I chatted with the young woman for a few minutes, but declined to make a
donation as, quite frankly, I have been rather short of funds lately. (Now
might be a good time to point out the new “Donate” button under my bio on the
right-hand side of the screen…)
But,
truth be told, I likely would not have contributed anything even if I had the
money to do so. The thing is... I kind of hate Greenpeace—and the Sierra Club, and
the National Resource Defense Council (NRDC), and Environment Maine along with
most of the other prominent environmental groups.
Obviously,
I wholeheartedly support these groups’ mission of environmental protection.
But, like so many “progressive” nonprofits (MoveOn, The Center
for American Progress, 350.org, Equality Maine, to name a few), most of the
major environmental organizations have become little more than front-groups for the Democratic Party.
Additionally,
some of the primary funders of these organizations call their commitment to
green energy solutions into question. The “Big Enviros,” like corporate
grant-dependent, NPR (“This edition of Living
on Earth is brought to you by a generous grant from the Chevron
Corporation!”), have essentially allowed themselves to be co-opted by Big
Business and the fossil fuel industries.
(Before
going further, a bit of clarification is in order. Greenpeace and the Green
Party are two entirely separate and highly disparate organizations. I point
this out because people constantly confuse the two.)
For
starters, all of the major environmental orgs endorsed Barack Obama for re-election last fall. In fact, many of them did so as early as April 2012.
Contrary
to N.Y. Mayor Michael Bloomberg’s claims, Obama is hardly the environmental
champion the media often make him out to be. Indeed, Obama’s environmental
record has been abysmal. He has taken no action on climate change. The only
feasible climate change legislation Congress seems capable of passing is a
dreaded, watered-down cap-and-trade bill which essentially lets the
“free-market” decide how much CO2 corporations are permitted to pump
into the atmosphere.
Obama
continues to tout an “all of the above” energy approach which, as of this
year’s State of the Union Address, still includes something called “clean
coal.” Such a thing does not exist. And while environmentalists may have won a
temporary victory in managing to stall the authorization of the Keystone XL
Pipeline, Counterpunch’s Jeffrey St. Clair says the pipeline’s construction is
“already a fait accompli” (“The Silent Death of the American Left,”
5/24-26/2013).
And
need I remind readers that shortly after the Fukushima Daiichi reactor meltdown
in Japan, the president called for more nuclear power plants here in the U.S.?
I
think simple partisanship is what this is really about. Back in January, Green
Party presidential nominee Jill Stein was prohibited from speaking during a
massive--allegedly “non-partisan”-- anti-tar sands rally in Portland. Rep.

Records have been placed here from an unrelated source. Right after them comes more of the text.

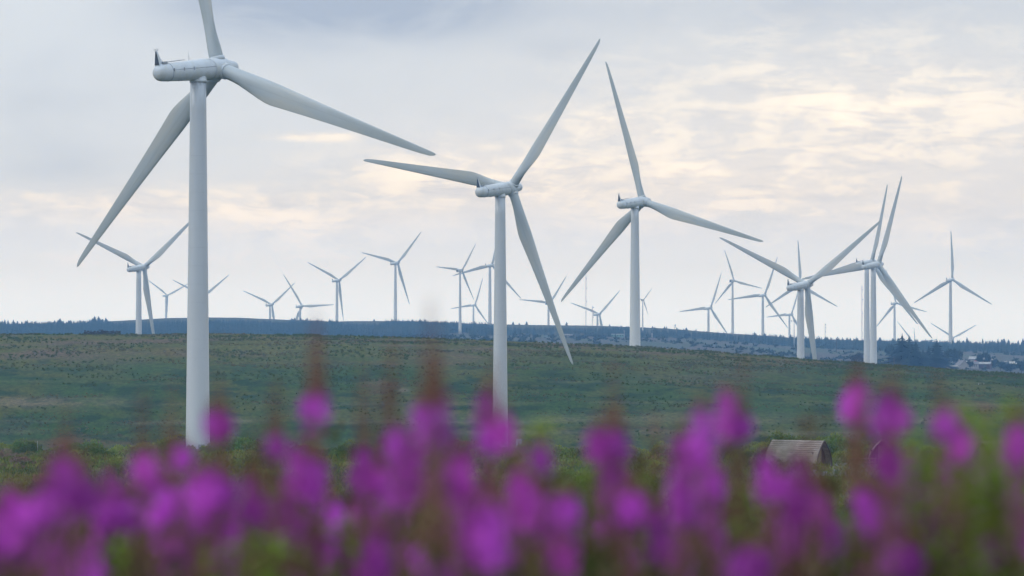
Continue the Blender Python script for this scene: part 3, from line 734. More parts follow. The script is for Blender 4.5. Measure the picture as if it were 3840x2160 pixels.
# bushes around the pods
for c_, y, s, k, lb in ((2835, 400, .9, 1, 'dark green bush at the left end of the long wooden pod'), (2800, 405, 1.1, 0, 'bright bush left of the long wooden pod'),
                    (3180, 425, 1.25, 0, 'bright green bush between the long pod and the fenced pod'), (3225, 425, 1.2, 3, 'olive bush behind the wooden railing'),
                    (3480, 415, 1.0, 2, 'brownish bush right of the fenced pod'), (3560, 425, 1.15, 3, 'olive bush between the two right pods'), (3640, 440, 1.2, 0, 'green bush behind the rightmost pod'), (3700, 440, 1.3, 0, 'tall green bush above the rightmost pod'), (3820, 430, 1.2, 0, 'green bush right of the rightmost pod'),
                    (3290, 440, 1.2, 1, 'dark bush behind the fenced pod'), (3000, 440, 1.0, 2, 'brown bush behind the long pod')):
    bush(at(c_, 0, y), y, s, k, lb, 'bushes around the pods')
# undergrowth: low leafy cover from the flowers down to the scrub
def scatter_leaves(n, yr, colr, hh, leaf, seed, power=1.0):
    r = np.random.RandomState(seed); y = yr[0] + (yr[1] - yr[0]) * r.rand(n) ** power; c_ = colr[0] + (colr[1] - colr[0]) * r.rand(n); x = (c_ - 1920) / FPX * y
    z = ground_z(x, y); ls = leaf(y); hgt = hh(y) * r.rand(n) * (.4 + 1.2 * fbm(x / (y * .01 + 1), y / (y * .02 + 1), seed, 2))
    p = np.stack([x, y, z + hgt], -1); a = r.normal(size=(n, 3)); a[:, 2] = np.abs(a[:, 2]) + .5; a /= np.linalg.norm(a, axis=1)[:, None]
    b_ = np.cross(a, r.normal(size=(n, 3))); b_ /= np.linalg.norm(b_, axis=1)[:, None]; l_ = (ls * r.uniform(.6, 1.4, n))[:, None]
    V = np.stack([p, p + a * l_ + b_ * l_ * .22, p + a * l_ * 2, p + a * l_ - b_ * l_ * .22], 1).reshape(-1, 3)
    return V, np.arange(n * 4).reshape(-1, 4)
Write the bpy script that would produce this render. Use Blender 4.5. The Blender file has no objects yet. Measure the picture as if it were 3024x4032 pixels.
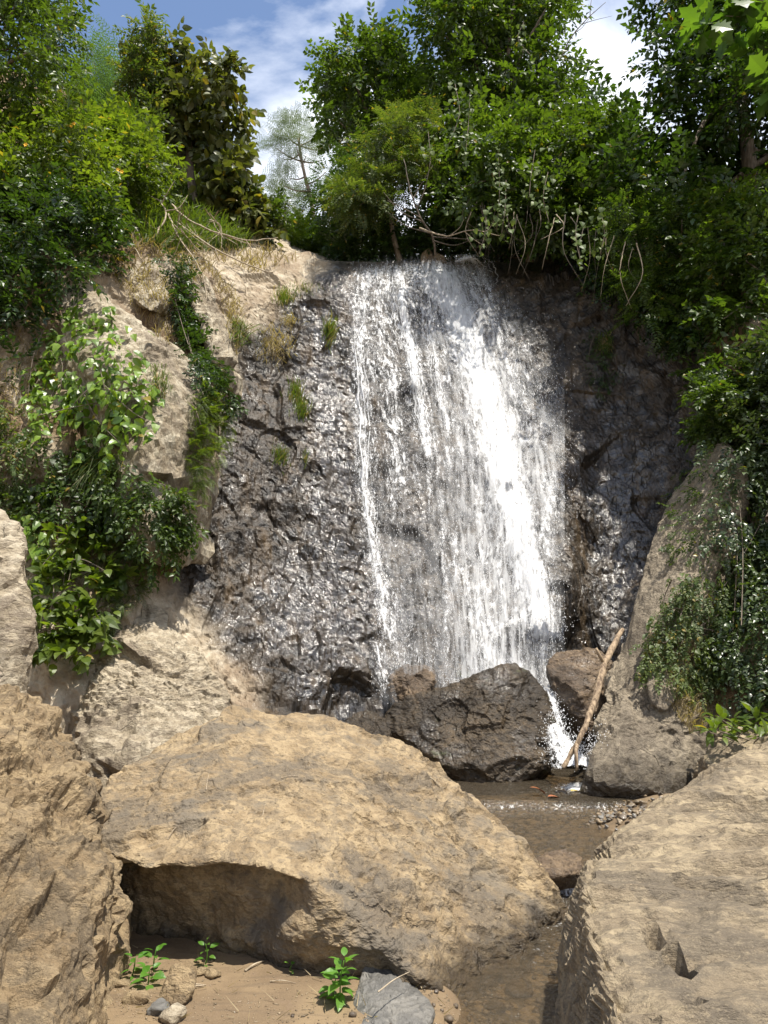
import bpy, bmesh, math, random
import numpy as np
from mathutils import Vector, Matrix
from mathutils.bvhtree import BVHTree

SC = bpy.context.scene
COL = SC.collection
rad = math.radians

# ------------------------------------------------------------------ camera
CAM_Z, PITCH = 2.4, rad(8.0)
FPX = 26.0 / 34.6 * 1024.0                # focal length in pixels of a 768 x 1024 frame
cam_d = bpy.data.cameras.new('camera')
cam_d.sensor_fit = 'VERTICAL'; cam_d.sensor_height = 34.6; cam_d.sensor_width = 25.95; cam_d.lens = 26.0
cam_d.clip_start = 0.05; cam_d.clip_end = 3000
cam = bpy.data.objects.new('camera', cam_d); COL.objects.link(cam)
cam.location = (0, 0, CAM_Z); cam.rotation_euler = (math.pi/2 + PITCH, 0, 0)
SC.camera = cam

# ------------------------------------------------------------------ sun and sky
SUN_DIR = Vector((0.24, -0.22, 0.945)).normalized()          # towards the sun: high, to the right
sun_d = bpy.data.lights.new('sun', 'SUN'); sun_d.energy = 5.0; sun_d.angle = rad(0.53); sun_d.color = (1.0, 0.94, 0.84)
sun = bpy.data.objects.new('sun', sun_d); COL.objects.link(sun)
sun.rotation_euler = SUN_DIR.to_track_quat('Z', 'Y').to_euler()
world = bpy.data.worlds.new('World'); SC.world = world; world.use_nodes = True
wn = world.node_tree; wn.nodes.clear()
def WN(t, **k):
    n = wn.nodes.new(t)
    for a, b in k.items(): setattr(n, a, b)
    return n
w_out = WN('ShaderNodeOutputWorld'); w_bg = WN('ShaderNodeBackground')
w_sky = WN('ShaderNodeTexSky', sky_type='NISHITA', sun_disc=False)
w_sky.sun_elevation = math.asin(SUN_DIR.z); w_sky.sun_rotation = math.atan2(SUN_DIR.x, SUN_DIR.y)
w_sky.altitude = 300; w_sky.air_density = 1.0; w_sky.dust_density = 1.2; w_sky.ozone_density = 2.0
w_tc = WN('ShaderNodeTexCoord'); w_map = WN('ShaderNodeMapping'); w_map.inputs['Scale'].default_value = (1.0, 1.0, 1.7)
w_map.inputs['Location'].default_value = (0.34, 0.1, 0.22)
w_n = WN('ShaderNodeTexNoise'); w_n.inputs['Scale'].default_value = 2.6; w_n.inputs['Detail'].default_value = 9; w_n.inputs['Roughness'].default_value = 0.56; w_n.inputs['Distortion'].default_value = 0.35
w_r = WN('ShaderNodeValToRGB'); w_r.color_ramp.elements[0].position = 0.50; w_r.color_ramp.elements[1].position = 0.72
w_sep = WN('ShaderNodeSeparateXYZ')
w_low = WN('ShaderNodeMapRange'); w_low.inputs[1].default_value = 0.62; w_low.inputs[2].default_value = 0.40; w_low.inputs[3].default_value = 0.0; w_low.inputs[4].default_value = 0.19
w_add = WN('ShaderNodeMath', operation='ADD'); w_add.use_clamp = True
w_mix = WN('ShaderNodeMix', data_type='RGBA'); w_mix.inputs[7].default_value = (9.5, 9.7, 10.0, 1)
w_tint = WN('ShaderNodeMix', data_type='RGBA', blend_type='MULTIPLY'); w_tint.inputs[0].default_value = 1.0; w_tint.inputs[7].default_value = (1.12, 1.1, 1.1, 1)
L = wn.links.new
L(w_tc.outputs['Generated'], w_map.inputs[0]); L(w_map.outputs[0], w_n.inputs['Vector'])
L(w_tc.outputs['Generated'], w_sep.inputs[0]); L(w_sep.outputs[2], w_low.inputs[0])
L(w_n.outputs['Fac'], w_add.inputs[0]); L(w_low.outputs[0], w_add.inputs[1]); L(w_add.outputs[0], w_r.inputs[0])
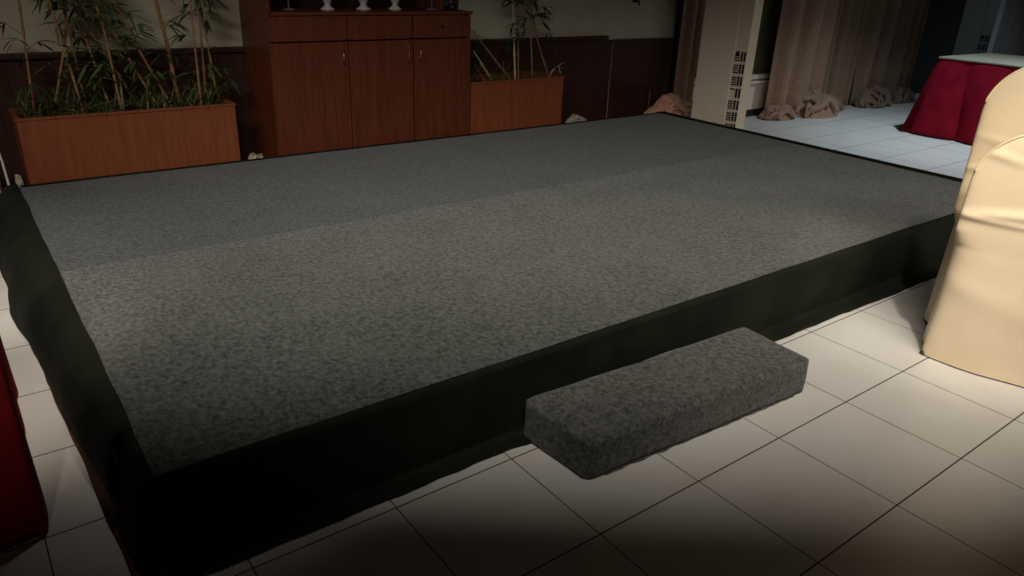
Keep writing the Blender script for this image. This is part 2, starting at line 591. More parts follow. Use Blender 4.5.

Chellie Pingree and Mayor Michael Brennan—both Democrats—spoke at length,
however. (Pingree, incidentally, flew in on a helicopter, gave her scripted speech,
then was promptly spirited away. Stein, on the other hand, actually took part
in the march and received no such VIP treatment. Kinda demonstrates which party is really serious about climate change and which is just looking to score political points.)
Simply
put, it is completely hypocritical for the Big Enviros to claim they care about
global warming, fracking, tar sands, renewable energy and the like, and then
vote for a corporate, Wall Street-funded Democrat who spent his first year in
office pushing for an obscenely destructive pipeline to transport some of the
dirtiest, most corrosive unrefined oil on the planet across half the country.
Then
there is the curious issue of who is funding these environmental groups.
Turns
out the Sierra Club has, up until recently, received an estimated $25 million from the natural gas industry. The news broke last year that from 2007-2010 Sierra
Club executive director, Michael Brune, clandestinely accepted the money from
Chesapeake Energy, a major supporter of hydraulic fracturing or “fracking.”
The
revelation led to a number of progressives publicly withdrawing their support
of the organization, most notably author and environmental activist, Sandra
Steingraber. In an open letter published in Orion
Magazine (“Breaking Up with the Sierra Club,” 03/26/2012), Steingraber
informed the Sierra Club, “I’m through with you.” She announced she was
relinquishing her title of “the new Rachel Carson,” bestowed on her by Sierra,
and erased the Club’s jacket-endorsement that had adorned her 1997 book, Living Downstream.
Steingraber
defended her disassociation with the group as such:
The Sierra Club
had taken money, gobs of it, from an industry that we in the grassroots have
been in the fight of our lives to oppose. The largest, most venerable
environmental organization in the United States secretly aligned with the very
company that seeks to occupy our land, turn it inside out, blow it apart, fill
it with poison. All for the goal of extracting a powerful heat-trapping gas,
methane, that plays a significant role in climate change.
She
added, “It was as if, on the eve of D-Day, the anti-Fascist partisans had
discovered that Churchill was actually in cahoots with the Axis forces.”
Harsh
words, to be certain.
Again,
I support the Enviros’ overall goals of environmental advocacy. Unfortunately,
the myopic, partisan viewpoints of their managing boards as well as their
members have rendered them virtually impotent. Why bother getting arrested with
Bill McKibben and friends outside the White House lawn, when you are ultimately
going to support its occupant come Election Day—regardless of any action he
does or does not take? At what point do these “designer protests” as St. Clair calls them, become little more than empty publicity stunts?
When
it comes to global warming, we can no longer afford to waste time on such
symbolic measures. The environmental movement needs to get real serious, real
fast. Anyone who doubts me need only scan the front-page headline of a recent
issue of The Nation: “It’s Not
Warming,” it says underneath a picture of earth, “It’s Dying.”
Last
November, Jill Stein and Rocky Anderson were the only candidates running on any serious environmental platform. Any
self-described environmentalist who could not bring himself to vote for either
of them may as well just pack it up and prepare for the environmental
Apocalypse.
So,
please stop asking me for money, Greenpeace and Friends. What little I have will go exclusively to the Green Party where it can actually do some good.